Title: Re: am-pm and spectral regrowth
Post by RFICDUDE on Apr 2nd, 2011, 11:01am

Hi Arron,

Actually spectral regrowth is due to intermodulation even with one signal. Whenever you pass an amplitude modulated signal through a nonlinear circuit you end up with intermodulation products. If the amplitude modulated signal is a two tone signal then you get distinct and measurable IM products. If the amplitude modulation is continuously varying then you end up with spectra that are from the cube (x^3) of the signal along with higher order spectra from (x^5, x^7 etc) and even products to from IM2.

Most AM modulated signals are bandlimited with some sort of baseband filter. So the intermodulation spectrum looks like the convolution of the bandlimited signal with itself. In the third order case you see the signal convolved three times which is why the spectral regrowth looks biggest right outside the desired signal and tapers off towards 3x the signal bandwidth (or until it hits the 5th order spectrum).

Now it is possible to have more than one carrier signal (either a multicarrier signal or an interfering blocker). In these cases you have both spectral regrowth to the intermodulation of the individual signals plus crossmodulation distortion between the carriers. So, some of the spectral regrowth comes from a convolution of the spectrum of each signal. Also, if you have spurious tones at the input of the amp then there will be mixing products around the tones that look like replicas of the input signal due to the reciprocal mixing.
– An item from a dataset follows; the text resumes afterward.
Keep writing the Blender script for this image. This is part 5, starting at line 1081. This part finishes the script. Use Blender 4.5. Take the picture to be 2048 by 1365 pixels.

I have only heard of spectral regrowth in reference to intermodulation distortion from AM modulated signals, so let me know if you are talking about something else altogether.

Cheers,



Title: Re: am-pm and spectral regrowth
Post by aaron_do on Apr 3rd, 2011, 8:04am

Hi RFICDUDE,


your points were well made and appreciated. I will take some more time to try and understand the issue better.